Oh, wow. Um, remember how la homme and I were supposed to be "taking a break"? Remember how I'm putting my all into heating things up with the hubby? Remember how we're thinking about bringing a girlfriend home?
So leaving la homme was a lot harder than I thought. Hard enough that I haven't done it. Yep, that's right. I'm now the absolute picture of a dumbass. I can't help it. Or rather, I don't want to help it. Sadly, I actually spent a few hours thinking that this is my husband's way of ruining my fun without even knowing it. At any rate, la homme and I are still hot and heavy, emphasis on the hot.
Things have been great with the husband. We're doing really well with have more sex, having different sex, being open with each other.
We're taking steps to find a girlfriend, and it's going well. Scary, thrilling well.
Everything is going so well with everyone, in fact, that sex has begun to dictate my planning. Have sex with the hubby before I bathe, so that I'm ready for la homme. Go to work, get some things done, get the minders distracted, enter hot office session. Leave the office, work on finding girlfriend, talk to hubby about it, have hot sex. Take bath. Repeat.
I haven't told la homme that we're looking for a girlfriend. I don't want to hear his predicitions or criticisms re: my husband. How does a married guy who is fooling around with a married girl look down his nose at her hubby? Not sure, but la homme pulls it off. He would love the stories, and the profile pics hubby took of me, etc. I'm still on the fence.

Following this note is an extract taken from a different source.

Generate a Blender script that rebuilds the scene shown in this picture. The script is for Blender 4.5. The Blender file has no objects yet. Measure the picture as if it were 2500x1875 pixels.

My overriding thought in all of this is that I would like to tell my father every bit of it, and see what he thinks. I know he cheats on Mom. I know he has cheated a lot, for a long time. What would he think of me having an attentive husband, an attentive boyfriend AND a hopefully attentive girlfriend?! I would be lying if I said I didn't think he'd be proud.
If I can keep it all from blowing up in my face, Armeggedon style, it should be the ride of a lifetime.
Be careful when you wish for more sex, friends. You might just get what you asked for.